OpenBSD Journal

Viable ROP-free roadmap for i386/armv8/riscv64/alpha/sparc64

Contributed by rueda on from the If you break it you buy it, no returns please dept.

Theo de Raadt (deraadt@) posted to tech@ a detailed message explaining the past and (potential) future of anti-ROP measures in OpenBSD.

It's well worth reading its entirety. Highlights include:

Years later, Todd Mortimer and I developed RETGUARD.  At the start of
that initiative he proposed we protect all functions, to try to guard
all the RET instructions, and therefore achieve a state we call
"ROP-free".  I felt this was impossible, but after a couple hurdles the
RETGUARD performance was vastly better than the stack protector and we
were able to protect all functions and get to ROP-free (on fixed-sized
instruction architecures).  Performance was acceptable to trade against
improved security.
[…]
We were able to enable RETGUARD on all functions because it was fast.
[…]
On the other hand the RETGUARD approach uses an illegal instruction (of
some sort), which is a speculation barrier.

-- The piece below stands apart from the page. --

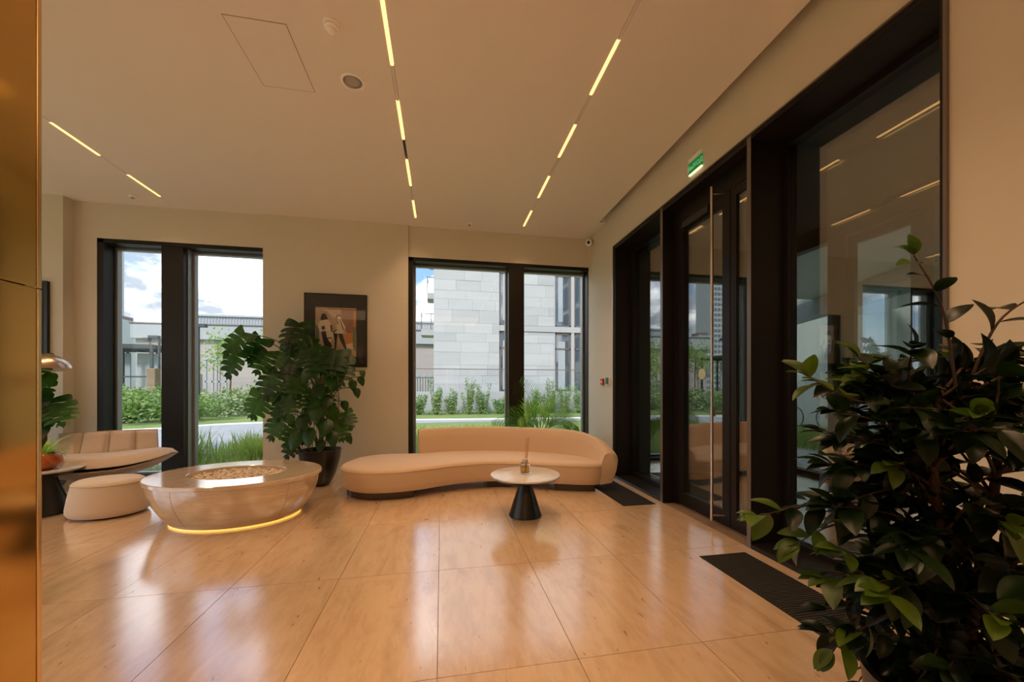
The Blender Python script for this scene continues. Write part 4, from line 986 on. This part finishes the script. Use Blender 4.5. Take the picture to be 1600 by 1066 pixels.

That prevents the cpu from
heading off into an alternative set of weeds.  It will go decode more
instructions along the post-RET execution path.

I filed that idea as interesting but did nothing with it.  Until now.

Like we said earlier, it is worth reading the whole thing! This points forward to some remarkable improvements on several architectures, and those changes could be a clear benefit for other systems too.